One of the pages (Why am I confused?) implies I'm not what my Owner wants. To quote myself (egotistical, I know) I said "Master wants a dedicated, loyal, faithful girl. And a monogamous one. I am very few of those things by nature."
I started thinking about it last night after I wrote that.
I am dedicated, in a weird way. I want to be his. I enjoy knowing that he has the final say in our lives. I want and, to an extent, need that. I would be lost without him. I wake up and want to make him happy, to see him smile. I wake up wanting to be what he needs me to be. I don't want to belong to anyone else, and I do try my best for him.
Loyal kinda goes with that. Sort of. His definition of loyal and mine clash. I don't want to be anyone else's. I want to serve, obey and love him. That meets my definition of loyal. He sees loyal to include him, and just him.
Which leads to faithful/monogamous.
I am neither.
I cannot place the same level of importance on sex as he does.
I just can't.
I also cannot deny that I feel love for other people in addition to him. I can't lie to myself, or him, that well.
Which, of course, causes problems.

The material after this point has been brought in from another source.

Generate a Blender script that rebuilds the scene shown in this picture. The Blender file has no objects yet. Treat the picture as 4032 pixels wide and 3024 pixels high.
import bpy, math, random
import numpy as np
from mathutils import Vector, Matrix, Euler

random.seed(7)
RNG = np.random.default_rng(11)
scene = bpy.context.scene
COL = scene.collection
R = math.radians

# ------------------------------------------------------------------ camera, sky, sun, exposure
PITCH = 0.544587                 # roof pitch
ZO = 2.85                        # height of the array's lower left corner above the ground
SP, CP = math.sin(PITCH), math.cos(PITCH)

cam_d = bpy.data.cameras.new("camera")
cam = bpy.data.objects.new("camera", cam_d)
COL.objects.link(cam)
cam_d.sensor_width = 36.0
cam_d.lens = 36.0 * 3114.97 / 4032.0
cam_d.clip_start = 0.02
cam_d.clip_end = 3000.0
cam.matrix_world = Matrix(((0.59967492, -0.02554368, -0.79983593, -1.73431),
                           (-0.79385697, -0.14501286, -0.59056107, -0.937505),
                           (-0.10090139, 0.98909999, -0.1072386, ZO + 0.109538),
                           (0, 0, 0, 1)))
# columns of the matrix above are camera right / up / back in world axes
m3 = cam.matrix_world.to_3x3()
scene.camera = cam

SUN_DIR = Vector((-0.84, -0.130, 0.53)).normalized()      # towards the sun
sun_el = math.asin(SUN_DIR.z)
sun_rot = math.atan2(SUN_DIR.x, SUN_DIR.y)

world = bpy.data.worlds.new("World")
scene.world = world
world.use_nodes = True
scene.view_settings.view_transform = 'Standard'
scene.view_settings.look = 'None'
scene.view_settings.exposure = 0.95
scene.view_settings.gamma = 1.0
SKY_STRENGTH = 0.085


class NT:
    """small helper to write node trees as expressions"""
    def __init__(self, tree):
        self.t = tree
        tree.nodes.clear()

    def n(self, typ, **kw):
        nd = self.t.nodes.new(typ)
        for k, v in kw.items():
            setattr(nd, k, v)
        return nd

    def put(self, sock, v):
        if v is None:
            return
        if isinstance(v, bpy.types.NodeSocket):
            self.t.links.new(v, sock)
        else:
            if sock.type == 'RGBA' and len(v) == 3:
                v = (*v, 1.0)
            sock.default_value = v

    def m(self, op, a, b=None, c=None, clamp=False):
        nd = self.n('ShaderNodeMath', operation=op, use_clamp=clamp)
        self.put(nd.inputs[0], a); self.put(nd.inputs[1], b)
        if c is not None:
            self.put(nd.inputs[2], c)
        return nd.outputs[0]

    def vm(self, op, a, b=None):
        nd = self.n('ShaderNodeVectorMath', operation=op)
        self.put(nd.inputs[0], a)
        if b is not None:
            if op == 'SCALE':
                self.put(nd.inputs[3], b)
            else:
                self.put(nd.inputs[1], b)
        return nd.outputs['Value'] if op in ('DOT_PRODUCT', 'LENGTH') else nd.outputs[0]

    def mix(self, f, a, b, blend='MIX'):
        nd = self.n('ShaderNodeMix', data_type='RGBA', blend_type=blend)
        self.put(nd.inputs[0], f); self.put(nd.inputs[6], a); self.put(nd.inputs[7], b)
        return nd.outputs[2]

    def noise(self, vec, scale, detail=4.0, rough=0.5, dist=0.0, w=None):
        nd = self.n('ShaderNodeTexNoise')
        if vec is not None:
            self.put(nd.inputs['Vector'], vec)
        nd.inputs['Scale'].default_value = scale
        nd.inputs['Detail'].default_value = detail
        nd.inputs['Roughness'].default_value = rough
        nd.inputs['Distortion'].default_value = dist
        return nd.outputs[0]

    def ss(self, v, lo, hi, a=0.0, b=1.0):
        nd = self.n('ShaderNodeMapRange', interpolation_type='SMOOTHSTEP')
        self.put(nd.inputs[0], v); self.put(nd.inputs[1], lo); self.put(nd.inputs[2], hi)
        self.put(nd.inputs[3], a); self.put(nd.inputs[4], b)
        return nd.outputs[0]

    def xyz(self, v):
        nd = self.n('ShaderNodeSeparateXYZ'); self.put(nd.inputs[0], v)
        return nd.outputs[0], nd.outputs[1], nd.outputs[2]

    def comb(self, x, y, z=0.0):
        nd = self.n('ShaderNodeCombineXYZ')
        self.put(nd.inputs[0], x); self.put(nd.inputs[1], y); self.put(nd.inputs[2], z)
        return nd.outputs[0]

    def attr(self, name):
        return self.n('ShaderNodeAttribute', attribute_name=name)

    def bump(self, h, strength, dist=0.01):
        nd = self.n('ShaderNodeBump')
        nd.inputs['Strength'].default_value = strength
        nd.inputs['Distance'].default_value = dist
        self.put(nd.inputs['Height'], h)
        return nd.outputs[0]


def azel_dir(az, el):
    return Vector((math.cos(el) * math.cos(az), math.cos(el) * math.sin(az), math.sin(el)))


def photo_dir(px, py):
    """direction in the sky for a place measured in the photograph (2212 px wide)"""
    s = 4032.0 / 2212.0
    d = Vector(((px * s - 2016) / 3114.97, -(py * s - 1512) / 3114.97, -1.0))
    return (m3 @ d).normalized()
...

His solution is that I cut everyone I could be 'tempted' by out of my life. The problem is that that's everyone. Yeah, the males bother him more, but I can be equally turned on by or attached to females, or those anywhere in between. While I am not the most social person in the world, I do need to speak. I need to talk to (adult) people besides him sometimes. Add in that I am not the greatest at starting new relationships, and we have a mess.
The only people I still know how to contact are online friends from forever ago. Well before him, when I was unattached and somewhat looking for a prospective mate. Meaning most of the people I can talk to easily? Some variety of Dominant, almost exclusively male. A lot of whom still have some level of attraction/love/lust directed at them from me.
While I try, and damned hard, not to do anything inappropriate, evidently my very nature screams 'flirty,' or something. I can have a conversation via text or messenger, email, whatever, and have him read over it and he'll point out at least half that he reads as flirtatious, or as an invitation to more than what I meant. Yeah, I tease, and poke, and be a general brat, but that's how I am. I can see how he reads it, but I also know that to him it's a big damned deal for his girl to be that way with other people. But I don't have an 'off' switch that I can use to control some aspects of who I am/how I represent myself. I already have stifled and hidden the things I know are flirty, but short of just not speaking to anyone at all, I am out of ideas.